Деятельности Ферраро-Флорентийского Собора посвящена обширная литература. Еще в 40–50-х гг. XX в. были предприняты небезуспешные попытки собрать и издать все касающиеся деятельности Собора латинские и греческие источники. Удачным обобщением результатов проделанной работы стал фундаментальный труд Дж. Джилла, в котором главные аспекты деятельности Собора получили всестороннее освещение. Мы ограничимся общей характеристикой происходившего на Соборе, которая нужна, чтобы понять, какую роль сыграл при этом Киевский митрополит и какова была реакция на происходившее членов «русской» делегации.
Ряд факторов, относящихся как к идейно-культурной, так и к политической сфере, препятствовал развитию продуктивного диалога между сторонами, несмотря на то, что к нему стремились многие православные и католические участники Собора.

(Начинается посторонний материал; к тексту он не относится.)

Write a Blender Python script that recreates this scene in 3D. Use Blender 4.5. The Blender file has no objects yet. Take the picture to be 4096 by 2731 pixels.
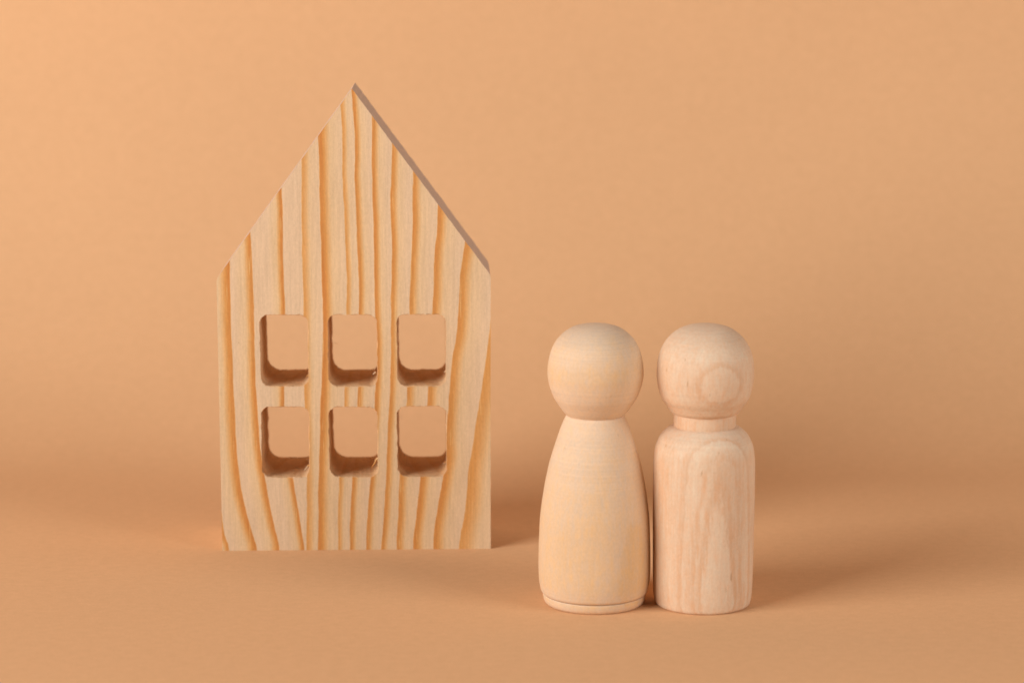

На работе Собора сказывалось действие различных факторов. Первые месяцы были заполнены спорами по догматическим вопросам: сначала о чистилище, затем об исхождении Святого Духа. Именно дискуссии по второму вопросу, как отмечают исследователи разной конфессиональной ориентации[33], показали глубокое различие в способах аргументации и подходе к теологической методологии. Приверженцы двух исторически сложившихся тринитарных богословских систем не могли найти общий язык. Единственным реальным результатом этих дискуссий стал раскол в рядах греческой делегации. Те представители византийского духовенства, кто, подобно Виссариону Никейскому, и ранее находились под воздействием западного культурного мира, под влиянием схоластической аргументации латинских ораторов выступили за признание латинского учения о «filioque». Именно так был поставлен вопрос в «Oratio dogmatica», прочитанной Виссарионом перед греческими представителями[34]. Впрочем, даже в этом сугубо богословском выступлении оратор не ограничился только богословскими доводами. По его словам, «уния с латинянами — это единственный шанс спасения». Рассуждение, поданное светским сторонником унии Георгием Схоларием, носило характерный заголовок «О необходимости помочь Константинополю»[35]. С этого момента стало все более заметно воздействие политических факторов на работу Собора.